Extended at noon, final by dinner
Spring Sale 2026 compressed the whole cycle into one day. March 30, 16:03 UTC — just past noon ET: "Up to 30% off sitewide. Extended." The body promised "only two more days"; the fine print ran to 04/08 and said "up to 25%" under the 30% headline.
Seven hours later, same day: "FINAL DAY to save during the Spring Sale". Ends tonight. Now up to 35% off.
Extended at noon, final by dinner, with three different discount ceilings along the way.
Three expiry dates in 48 hours
The April Reset Sale ran the full loop on a single template. April 20, 23:15 UTC: subject "FINAL HOURS" — the body has no deadline copy at all. The only date anywhere is the footer's 04/21.

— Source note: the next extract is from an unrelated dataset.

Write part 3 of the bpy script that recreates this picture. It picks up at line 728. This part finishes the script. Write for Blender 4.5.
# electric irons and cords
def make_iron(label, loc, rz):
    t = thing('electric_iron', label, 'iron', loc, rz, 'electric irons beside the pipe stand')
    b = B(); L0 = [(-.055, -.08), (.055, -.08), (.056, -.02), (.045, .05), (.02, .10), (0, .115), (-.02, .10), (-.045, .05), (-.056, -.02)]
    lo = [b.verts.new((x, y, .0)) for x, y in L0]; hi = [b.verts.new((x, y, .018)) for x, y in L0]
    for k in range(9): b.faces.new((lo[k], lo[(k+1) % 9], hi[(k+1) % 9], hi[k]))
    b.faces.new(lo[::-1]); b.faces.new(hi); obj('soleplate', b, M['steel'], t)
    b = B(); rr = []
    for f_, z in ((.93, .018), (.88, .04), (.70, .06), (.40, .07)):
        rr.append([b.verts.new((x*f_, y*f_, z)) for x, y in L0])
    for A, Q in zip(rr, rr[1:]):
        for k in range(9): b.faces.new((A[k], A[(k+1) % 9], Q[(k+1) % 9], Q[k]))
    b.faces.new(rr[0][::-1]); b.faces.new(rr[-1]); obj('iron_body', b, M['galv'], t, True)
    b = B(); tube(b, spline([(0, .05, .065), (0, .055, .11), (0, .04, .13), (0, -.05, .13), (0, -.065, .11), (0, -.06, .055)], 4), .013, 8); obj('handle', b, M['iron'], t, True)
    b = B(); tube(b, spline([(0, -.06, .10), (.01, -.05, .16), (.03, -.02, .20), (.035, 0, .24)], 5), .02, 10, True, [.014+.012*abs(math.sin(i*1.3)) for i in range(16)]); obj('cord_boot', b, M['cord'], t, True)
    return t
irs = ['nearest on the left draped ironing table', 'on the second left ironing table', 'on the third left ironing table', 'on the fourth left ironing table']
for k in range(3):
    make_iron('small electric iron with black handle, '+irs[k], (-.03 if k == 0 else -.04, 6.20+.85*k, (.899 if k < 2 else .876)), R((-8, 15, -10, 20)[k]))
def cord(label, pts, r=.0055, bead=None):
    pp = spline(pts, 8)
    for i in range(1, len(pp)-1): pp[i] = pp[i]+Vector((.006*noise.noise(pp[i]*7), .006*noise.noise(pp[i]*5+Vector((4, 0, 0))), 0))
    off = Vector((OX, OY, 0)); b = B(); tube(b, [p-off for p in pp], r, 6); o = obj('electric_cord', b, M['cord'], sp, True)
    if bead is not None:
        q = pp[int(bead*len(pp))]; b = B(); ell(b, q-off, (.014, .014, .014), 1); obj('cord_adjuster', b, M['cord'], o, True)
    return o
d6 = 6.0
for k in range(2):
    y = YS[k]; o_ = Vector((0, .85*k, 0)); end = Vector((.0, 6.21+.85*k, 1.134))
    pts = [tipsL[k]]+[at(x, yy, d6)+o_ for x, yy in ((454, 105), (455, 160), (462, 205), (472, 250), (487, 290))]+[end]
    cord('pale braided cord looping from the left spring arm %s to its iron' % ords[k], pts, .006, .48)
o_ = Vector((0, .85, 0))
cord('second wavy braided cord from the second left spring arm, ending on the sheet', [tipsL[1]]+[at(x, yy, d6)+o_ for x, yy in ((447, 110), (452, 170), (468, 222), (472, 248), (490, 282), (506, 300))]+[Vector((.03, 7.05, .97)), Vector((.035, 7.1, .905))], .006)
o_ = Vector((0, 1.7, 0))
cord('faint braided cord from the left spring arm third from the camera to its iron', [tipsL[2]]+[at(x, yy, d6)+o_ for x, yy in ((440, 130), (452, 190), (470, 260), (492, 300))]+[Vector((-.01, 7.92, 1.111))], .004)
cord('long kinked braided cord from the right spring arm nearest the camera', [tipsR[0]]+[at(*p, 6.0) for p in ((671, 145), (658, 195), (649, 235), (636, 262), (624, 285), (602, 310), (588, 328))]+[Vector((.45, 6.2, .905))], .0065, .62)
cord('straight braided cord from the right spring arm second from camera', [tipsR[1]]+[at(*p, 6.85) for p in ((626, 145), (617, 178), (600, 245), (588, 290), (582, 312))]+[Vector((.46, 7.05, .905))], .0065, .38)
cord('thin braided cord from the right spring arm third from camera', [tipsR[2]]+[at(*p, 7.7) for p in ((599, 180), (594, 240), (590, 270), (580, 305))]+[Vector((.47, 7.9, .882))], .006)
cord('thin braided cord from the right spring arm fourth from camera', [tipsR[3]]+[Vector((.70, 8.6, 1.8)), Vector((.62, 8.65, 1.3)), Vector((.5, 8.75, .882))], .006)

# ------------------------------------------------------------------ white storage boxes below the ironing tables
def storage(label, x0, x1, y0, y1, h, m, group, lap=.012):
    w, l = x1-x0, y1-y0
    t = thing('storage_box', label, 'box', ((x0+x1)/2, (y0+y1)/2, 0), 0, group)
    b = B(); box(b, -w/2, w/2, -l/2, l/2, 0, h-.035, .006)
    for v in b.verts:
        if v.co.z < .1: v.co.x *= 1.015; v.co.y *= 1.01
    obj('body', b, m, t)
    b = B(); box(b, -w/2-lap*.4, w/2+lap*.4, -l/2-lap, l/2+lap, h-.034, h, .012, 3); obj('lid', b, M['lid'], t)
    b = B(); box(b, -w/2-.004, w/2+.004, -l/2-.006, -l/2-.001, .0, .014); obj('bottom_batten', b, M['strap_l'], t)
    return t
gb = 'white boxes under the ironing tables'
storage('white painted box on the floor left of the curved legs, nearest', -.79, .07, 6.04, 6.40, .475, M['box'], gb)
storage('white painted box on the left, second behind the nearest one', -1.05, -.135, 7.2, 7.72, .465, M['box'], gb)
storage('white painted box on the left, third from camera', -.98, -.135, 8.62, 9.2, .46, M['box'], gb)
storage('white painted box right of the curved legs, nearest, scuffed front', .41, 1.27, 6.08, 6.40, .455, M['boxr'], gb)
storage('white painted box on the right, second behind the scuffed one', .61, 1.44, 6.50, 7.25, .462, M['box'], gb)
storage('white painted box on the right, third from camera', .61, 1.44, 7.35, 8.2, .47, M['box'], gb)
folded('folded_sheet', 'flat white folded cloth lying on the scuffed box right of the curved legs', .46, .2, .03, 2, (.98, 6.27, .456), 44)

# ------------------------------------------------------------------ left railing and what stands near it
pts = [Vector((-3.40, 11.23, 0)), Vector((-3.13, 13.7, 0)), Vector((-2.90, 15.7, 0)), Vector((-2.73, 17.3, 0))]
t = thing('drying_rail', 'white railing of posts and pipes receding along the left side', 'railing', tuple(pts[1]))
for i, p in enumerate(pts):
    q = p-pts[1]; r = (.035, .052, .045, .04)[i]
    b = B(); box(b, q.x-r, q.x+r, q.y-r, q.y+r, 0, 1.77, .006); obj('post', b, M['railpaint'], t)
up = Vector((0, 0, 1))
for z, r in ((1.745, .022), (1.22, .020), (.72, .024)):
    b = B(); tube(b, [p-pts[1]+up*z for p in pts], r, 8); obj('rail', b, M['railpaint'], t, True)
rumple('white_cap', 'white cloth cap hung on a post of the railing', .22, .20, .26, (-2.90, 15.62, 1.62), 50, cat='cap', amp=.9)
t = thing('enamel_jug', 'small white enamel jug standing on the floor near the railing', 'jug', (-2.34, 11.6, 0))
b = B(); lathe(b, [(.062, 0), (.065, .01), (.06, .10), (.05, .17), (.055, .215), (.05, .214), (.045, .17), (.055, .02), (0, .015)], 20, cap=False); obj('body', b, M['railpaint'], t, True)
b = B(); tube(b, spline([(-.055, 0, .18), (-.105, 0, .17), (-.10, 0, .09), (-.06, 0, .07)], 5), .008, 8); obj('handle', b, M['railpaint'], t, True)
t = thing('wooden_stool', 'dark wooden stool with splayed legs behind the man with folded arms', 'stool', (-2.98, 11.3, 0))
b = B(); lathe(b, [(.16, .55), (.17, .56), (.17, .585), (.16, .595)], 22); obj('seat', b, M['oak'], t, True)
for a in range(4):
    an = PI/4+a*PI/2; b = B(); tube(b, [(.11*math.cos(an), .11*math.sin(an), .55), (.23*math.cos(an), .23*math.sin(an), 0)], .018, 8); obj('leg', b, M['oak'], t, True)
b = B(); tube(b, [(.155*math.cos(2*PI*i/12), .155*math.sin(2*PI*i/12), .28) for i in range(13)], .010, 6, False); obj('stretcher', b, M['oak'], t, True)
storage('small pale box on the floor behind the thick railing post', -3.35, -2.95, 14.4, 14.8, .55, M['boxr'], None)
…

On April 22 the sale came back: "BACK ON: 25% OFF". The first wave, just after 01:00 UTC, still printed the old 04/21 date it was extending past; an otherwise identical wave that afternoon had the date patched to 04/28. (The twin sends may split across our seeded addresses — we can't say one inbox got both.)
Then April 23, 20:33 UTC: "25% OFF ENDS TONIGHT". Fine print: 04/23. That one matches its subject — and cuts five days off the 04/28 printed the day before.
Three printed expiry dates in about 48 hours: 04/21, then 04/28, then 04/23.
The two deadlines that held
Not every deadline moved. In this slice, two sale arcs closed cleanly.
The End of Year Sale's last email — "Once tonight passes, so do the savings", January 5, fine print 01/05 — really was the end — at least in this slice, nothing followed. And the Settle Into Spring Sale closed with a matched pair in May: "final hours" on the 3rd, a quiet plain-text "a few hours left" on the 4th, both pointing at the same 05/04 date. In this slice, it held.
That's the scoreboard. In every other completed arc this slice shows, a "final" email was followed by an extension or another "final".
One poster, every deadline at once
The last email in our slice might be the whole story in one image. May 11, 2026, 8:02pm ET: "Last day of exclusive early access savings".
The hero is a photographed poster with tear-off tabs. The tabs read LAST CHANCE, BE THE FIRST, ENDS TONIGHT, FINAL HOURS, ALMOST GONE, DON'T MISS IT, and FINAL CALL — side by side, on one poster. "ENDS TONIGHT" hangs next to "BE THE FIRST".
The fine print: the same up-to-50% offer runs to 05/26 — two weeks later, the day after Memorial Day. Only the early-access label ends tonight. Scroll the poster yourself:
Self-aware joke or coincidence? Only Burrow knows.
The 23:15 machine
One more pattern lives in the timestamps. These are all campaigns — Burrow picks the send moment — and 22 of the 40 fired between 23:02 and 23:16 UTC. Twelve landed at exactly 23:15.
That's 6–7pm on the US East Coast, depending on the season, across two years of sends. The deadline hour looks like a scheduler slot, not a person hitting send at the last minute.
What we noticed
- Across 19 months of deadline emails, only two arcs in this slice closed cleanly. Every other completed arc ended in an extension or another "final".
- The footer is the counter-narrative: "ends tonight" subjects over next-day terms, "final hours" over fine print that had already expired.
- Whether the moving dates are process failures or policy is unknowable from the outside. Both readings fit the receipts.